An outsider has some choice words for Kentucky MAGAts

This brutal assessment of why our bourbon industry has been screwed by MAGA comes from William A. Finnegan at Substack:

I’m not a fan of Beam. Never have been.

That said, I hope the good people of Tennessee and Kentucky—who spent the last few years calling the rest of us cucks, sheep, and “woke degenerates”—are enjoying the fruits of their labor. Especially those in the liquor industry.

Your asses are getting hammered because your Orange God told Canada to go fuck itself.

Guess who buys a lot of your bourbon, you half-wits.

While you were busy strutting around in MAGA hats, giggling about the “51st state,” and congratulating yourselves for owning the libs, you managed to kneecap your own livelihoods. A masterclass in self-immolation.

Let’s talk structure, not vibes.

Those states are disproportionately dependent on three employment pillars:

  1. Healthcare — already strained and politically kneecapped.
  2. Manufacturing — especially automotive and components, under serious pressure thanks to tariffs and immigration policies.
  3. Food and liquor — the last reliable export bright spot.

Bravo. You took the one sector that still worked and fed it into the woodchipper.

Now Jim Beam and others are trying to posture this as a “temporary pause.” Routine maintenance. A breather. Maybe they’ll scrub the wort pots, rotate inventory, hum a tune, and everything will be fine next year.

That’s optimistic bordering on delusional.

What has happened is worse in a different way:

  • Canadian distributors and retailers have sharply reduced orders, in some cases pulling U.S. spirits from shelves entirely as a political signal.
  • New orders are down dramatically, inventories are being worked down, and replacement contracts are being delayed or redirected.
  • Export growth has stalled or reversed, especially in premium American whiskey, which depends heavily on foreign markets for margin, not volume.

Globally, growth in the consumption of U.S. spirits is down, and significantly so.

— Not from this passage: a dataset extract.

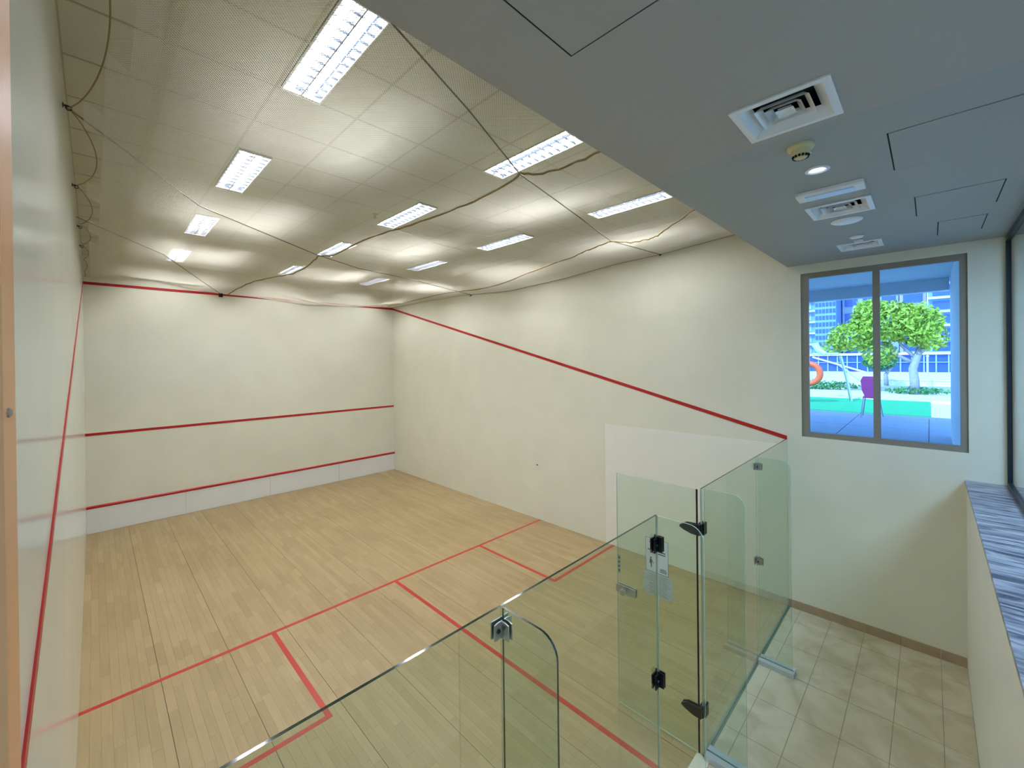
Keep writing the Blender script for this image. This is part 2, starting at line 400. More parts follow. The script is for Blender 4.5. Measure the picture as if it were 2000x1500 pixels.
def bx(y):
    y = np.asarray(y, float); r = np.full_like(y, .02)
    for a, b, d in zip(HK[:-1], HK[1:], BL):
        t = np.clip((y-a)/(b-a), 0, 1); r = r+np.where((y >= a) & (y < b), d*np.sin(math.pi*t)**.7, 0)
    return r
net = empty('ball_net', (3.2, 5, 4.8), 'sagging fine cream ball net stretched under the court ceiling', 'net')
P = .0135; V = []; F = []; nv = 0; seg = .14; CR = .0012
for sgn in (1, -1):
    cs = np.arange(0 if sgn > 0 else -L, W+L if sgn > 0 else W, P*math.sqrt(2))
    for c in cs:
        # x + sgn*y = c
        if sgn > 0: y0, y1 = max(.14, c-W), min(L, c)
        else: y0, y1 = max(.14, -c), min(L, W-c)
        if y1-y0 < .03: continue
        n = max(2, int((y1-y0)*1.414/seg)+1); ys_ = np.linspace(y0, y1, n); xs_ = c-sgn*ys_ if sgn > 0 else c+ys_
        keep = xs_ > bx(ys_)
        if keep.sum() < 2: continue
        i0 = int(np.argmax(keep)); i1 = n-int(np.argmax(keep[::-1]))
        xs_, ys_ = xs_[i0:i1], ys_[i0:i1]; n = len(xs_)
        if n < 2: continue
        zs_ = H(xs_, ys_); d = np.array([1, -1 if sgn > 0 else 1])/1.414; pn = np.array([-d[1], d[0]])
        ring = []
        for k in range(3):
            a = 2*math.pi*k/3+.5
            ring.append(np.stack([xs_+pn[0]*CR*math.cos(a), ys_+pn[1]*CR*math.cos(a), zs_+CR*math.sin(a)], 1))
        V.append(np.stack(ring, 1).reshape(-1, 3))
        i = np.arange(n-1)
        for k in range(3):
            j = (k+1) % 3; F.append(np.stack([nv+i*3+k, nv+i*3+j, nv+(i+1)*3+j, nv+(i+1)*3+k], 1))
        nv += n*3
V = np.concatenate(V); F = np.concatenate(F)
me = bpy.data.meshes.new('net_mesh'); me.vertices.add(len(V)); me.vertices.foreach_set('co', V.ravel())
me.loops.add(F.size); me.loops.foreach_set('vertex_index', F.ravel().astype(np.int32))
me.polygons.add(len(F)); me.polygons.foreach_set('loop_start', np.arange(0, F.size, 4, dtype=np.int32))
me.materials.append(M['cord']); me.update(calc_edges=True)
o = bpy.data.objects.new('net_mesh', me); C.objects.link(o); o.parent = net; o.matrix_parent_inverse = Matrix.Translation((-3.2, -5, -4.8)); o['kind'] = 'stuff'
def onnet(pts, dz=0, n=6, wig=0):
    q = []
    for (a, b) in zip(pts[:-1], pts[1:]):
        for k in range(n):
            t = k/n; x, y = a[0]+(b[0]-a[0])*t, a[1]+(b[1]-a[1])*t
            q.append((x+random.uniform(-wig, wig), y, float(H(x, y))+dz+random.uniform(-wig, wig)))
    q.append((pts[-1][0], pts[-1][1], float(H(*pts[-1]))+dz)); return q
S1 = [(2.99, .2), (2.99, .73), (2.99, 1.09), (2.92, 1.26), (2.8, 1.36), (2.87, 1.5), (2.93, 2.0), (2.96, 2.55), (2.92, 3.3), (2.86, 3.7), (2.79, 4.3), (2.8, 5.3), (2.64, 5.49), (2.73, 6.1), (2.75, 7.0), (2.6, 7.6), (2.46, 8.1), (2.38, 8.6), (2.3, 9.8)]
S2 = [(4.9, .3), (4.98, .73), (5.26, 1.05), (5.43, 1.25), (5.61, 1.44), (5.67, 1.6), (5.62, 1.85), (5.34, 1.98), (5.41, 2.23), (5.49, 2.5), (5.63, 2.9), (5.68, 3.4), (5.85, 4.2), (6.0, 5.2), (6.1, 7), (6.1, 9.6)]
tag(MB().tube(onnet(S1, -.004, 4, .008), .011, 5).build('seam_cord', 'hem', net), 'wavy brown seam between two net sheets')
tag(MB().tube(onnet(S2, -.004, 4, .008), .011, 5).build('seam_cord', 'hem', net), 'wavy brown seam near the right wall')
yy = np.linspace(.2, 9.8, 130); tag(MB().tube([(float(bx(y)), y, float(H(bx(y), y))) for y in yy], .0042, 5).build('edge_cord', 'hem', net), 'scalloped edge cord hooked to left wall')
tag(MB().tube([(W-.012, y, float(ip(RT, y))) for y in np.linspace(.2, 9.8, 60)], .005, 5).build('edge_cord', 'hem', net), 'edge cord along the right wall')
tag(MB().tube([(x, L-.012, float(ip(FT, x))) for x in np.linspace(.02, 6.38, 40)], .007, 5).build('edge_cord', 'cord', net), 'edge cord along the front wall')
tag(MB().tube(onnet([(1.19, 3.24), (1.75, 3.42), (2.57, 3.56), (3.7, 3.76), (4.52, 3.69), (5.31, 3.43), (5.92, 2.95)], -.003, 5), .005, 5).build('fold_cord', 'cord', net), 'pale cord along a fold')
def cable(pts, label):
    q = [(x, y, z) for x, y, z in pts]
    return tag(MB().tube(q, .0055, 6).build('support_cable', 'rope'), label, 'cable', 'cables carrying the ball net')
def hz(x, y, d=-.012): return (x, y, float(H(x, y))+d)
cable([(.004, .25, 4.9), hz(1.21, .72), hz(1.92, .99), hz(2.8, 1.36), hz(4.1, 1.68), hz(5.3, 1.98), (W-.004, 1.77, 4.75)], 'thin grey cable under the net nearest the lobby ceiling edge')
cable([(.004, 2.93, 4.9), hz(.94, 4.16), hz(2.54, 5.37), hz(3.43, 5.79), hz(4.68, 6.15), (W-.004, 6.28, 4.67)], 'thin grey cable crossing under the middle of the net')
cable([(.004, 5.9, 4.9), hz(.91, 7.02), (2.15, L-.05, 4.68)], 'thin grey cable from left wall to bracket on front wall')
for i, (x, y, z, lb) in enumerate([(0, 2.93, 4.9, 'dark net hook on left wall nearest the camera'), (0, 4.62, 4.885, 'dark net hook on left wall where second scallop ends'), (0, 6.25, 4.88, 'small net hook on left wall at third scallop'), (0, 7.45, 4.88, 'small net hook on left wall at the farthest scallops'),
        (W, 1.77, 4.75, 'dark net hook on right wall under the bright net band'), (W, 6.28, 4.66, 'dark net hook on right wall near the front corner')]):
    s = 1 if x == 0 else -1
    hk = empty('wall_hook', (x, y, z), lb, 'hook', 'hooks holding the ball net')
    MB().lathe((x, y, z), [(.016, 0), (.016, s*.006), (.006, s*.008), (.006, s*.03)], 10, 'x').build('hook_plate', 'hook', hk, fix=True)
    MB().tube([(x+s*(.03+.014*math.sin(a)), y, z-.014+.014*math.cos(a)) for a in np.linspace(0, 5.2, 10)], .004, 6).build('eye_ring', 'hook', hk)

# ------------------------------------------------------------ lobby ceiling
pans = [('big', .86, 1.42, -.79, -.19), ('mid', 3.03, 3.64, -1.60, -.97), ('low', 4.34, 4.93, -1.47, -1.045), ('far', 5.27, 5.85, -1.45, -1.17)]
vents = [(2.43, -.66, .375), (4.22, -.645, .38), (5.73, -.63, .34)]
bxs = (3.635, 3.795, -.83, -.47); dl = (3.27, -.65, .045)
holes = [(a, b, c, d) for _, a, b, c, d in pans]+[(x-s/2+.035, x+s/2-.035, y-s/2+.035, y+s/2-.035) for x, y, s in vents]+[(dl[0]-dl[2], dl[0]+dl[2], dl[1]-dl[2], dl[1]+dl[2])]
def inhole(x, y): return any(a < x < b and c < y < d for a, b, c, d in holes)
xsC = sorted({0., 2.69, W}|{h[0] for h in holes}|{h[1] for h in holes}); ysC = sorted({-4.6, .12}|{h[2] for h in holes}|{h[3] for h in holes})
lc = empty('ceiling_lobby', (3.2, -1, HZ), 'lowered plaster ceiling over the lobby', 'ceiling', kind='structure')
MB().plate([x for x in xsC if x <= 2.69], ysC, HZ, HZ+.012, inhole).build('plaster_board', 'soffit', lc)
MB().plate([x for x in xsC if x >= 2.69], ysC, HZ+.001, HZ+.012, inhole).build('plaster_board', 'soffit2', lc)
MB().box(0, W, -4.6, .119, HZ+.10, HZ+.2).build('slab', 'dark', lc)
MB().box(0, W, .1205, .13, HZ+.001, CZ+.2).build('bulkhead', 'soffit', lc)
for nm, a, b, c, d in pans:
    g = .007; x0 = empty('access_hatch', ((a+b)/2, (c+d)/2, HZ), {'big': 'flush access hatch in lobby ceiling nearest the camera', 'mid': 'largest square access hatch on the right of lobby ceiling', 'low': 'flush access hatch between the large hatch and the window', 'far': 'faint small access hatch beside the window wall'}[nm], 'access hatch')
    MB().box(a+g, b-g, c+g, d-g, HZ-.001, HZ+.014).build('hatch_panel', 'soffit' if nm == 'big' else 'soffit2', x0)
    MB().plate([a, a+g, b-g, b], [c, c+g, d-g, d], HZ+.0025, HZ+.010, lambda x, y: a+g < x < b-g and c+g < y < d-g).build('hatch_gap_shade', 'dark', x0)  # dark strip filling the gap round the panel, its shade put into colour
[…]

In this industry, stalled growth is a five-alarm fire. Liquor doesn’t need to collapse to kill jobs; it just needs to stop expanding.

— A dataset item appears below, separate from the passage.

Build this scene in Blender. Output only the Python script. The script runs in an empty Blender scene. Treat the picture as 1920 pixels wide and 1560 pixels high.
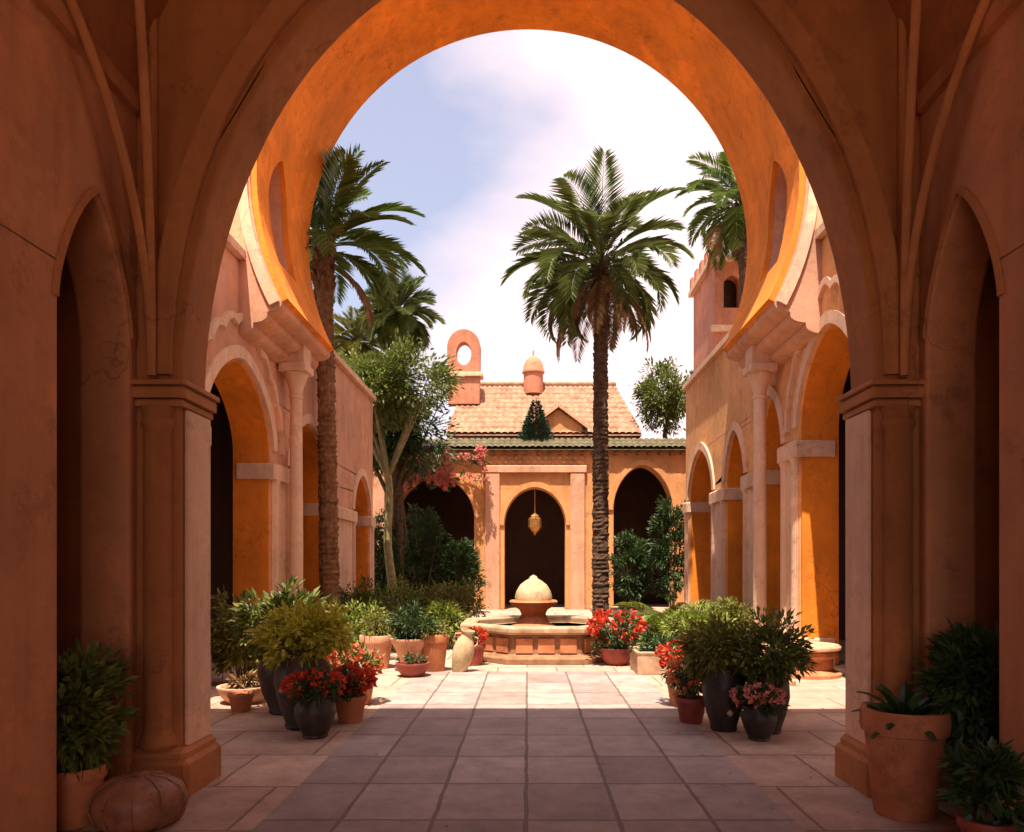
import bpy, math, random
from mathutils import Vector, Matrix
from mathutils.geometry import tessellate_polygon
random.seed(7)
R = math.radians
sc = bpy.context.scene
col = sc.collection

# ------------------------------------------------------------------ camera
cam_d = bpy.data.cameras.new("camera"); cam = bpy.data.objects.new("camera", cam_d); col.objects.link(cam)
cam.location = (0, 0, 1.6); cam.rotation_euler = (R(90), 0, 0)
cam_d.sensor_width = 36; cam_d.lens = 26.25
cam_d.shift_x = -30/1920; cam_d.shift_y = 280/1920
cam_d.clip_start = 0.05; cam_d.clip_end = 3000
sc.camera = cam

# ------------------------------------------------------------------ light
SUN = Vector((-0.07, -0.31, 0.90)).normalized()
sun_d = bpy.data.lights.new("sun", 'SUN'); sun = bpy.data.objects.new("sun", sun_d); col.objects.link(sun)
sun_d.energy = 4.8; sun_d.angle = R(0.5); sun_d.color = (1.0, 0.90, 0.76)
sun.rotation_euler = SUN.to_track_quat('Z', 'Y').to_euler(); sun.location = (6, -5, 30)
world = bpy.data.worlds.new("World"); sc.world = world; world.use_nodes = True
nt = world.node_tree; nt.nodes.clear()
def wn(t, **k):
    n = nt.nodes.new(t)
    for a, b in k.items(): setattr(n, a, b)
    return n
sky = wn('ShaderNodeTexSky', sky_type='NISHITA', sun_disc=False)
sky.sun_elevation = math.asin(SUN.z); sky.sun_rotation = math.atan2(SUN.x, SUN.y)
sky.dust_density = 3.0; sky.air_density = 1.0
tc = wn('ShaderNodeTexCoord')
mp = wn('ShaderNodeMapping'); mp.inputs['Scale'].default_value = (1.0, 1.0, 2.2)
ns = wn('ShaderNodeTexNoise'); ns.inputs['Scale'].default_value = 2.2; ns.inputs['Detail'].default_value = 7; ns.inputs['Roughness'].default_value = 0.5
dt = wn('ShaderNodeVectorMath', operation='DOT_PRODUCT'); dt.inputs[1].default_value = (1.7, 0.0, -0.70)
ad = wn('ShaderNodeMath', operation='ADD')
cr = wn('ShaderNodeValToRGB'); cr.color_ramp.elements[0].position = 0.0; cr.color_ramp.elements[1].position = 0.30
cr.color_ramp.elements[0].color = (0.22, 0.22, 0.22, 1); cr.color_ramp.elements[1].color = (0.95, 0.95, 0.95, 1)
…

And here’s the part that should terrify anyone with a functioning frontal lobe.

Liquor is not some fragile luxury good.

It is:

  • The fourth most addictive substances on earth. (Cocaine, amphetamines, opioids, then booze.)
  • High-margin, easy to store, easy to ship.
  • Consumed everywhere, across cultures, income levels, and political systems.
  • One of the very few products that maintained or increased demand during the Great Depression. Booze, historically, is up in good times, and typically “really up” in bad times.

Global average consumption of pure alcohol is roughly 6 liters per adult per year. Normalize that into wine or beer and the numbers become comical. This is not a discretionary market. It’s one of the most durable demand curves in human history.

So when liquor CEOs start muttering, “This is a challenging year,” understand what that actually means.

If US booze is having a “challenging year,” something is deeply wrong.

Not cyclical. Not seasonal. Political. Structural.

Self-inflicted.

You didn’t own the libs. You owned yourselves.

You poked your largest, most reliable export customer in the eye for a culture-war dopamine hit—and now you’re surprised the orders stopped coming.

Sure taught everyone a lesson.

This states the obvious, but it’s stating the obvious to the oblivious. MAGAts will take gallons of gasoline and pour it through their homes, then ask if anyone has any matches because … FREEDOM!!!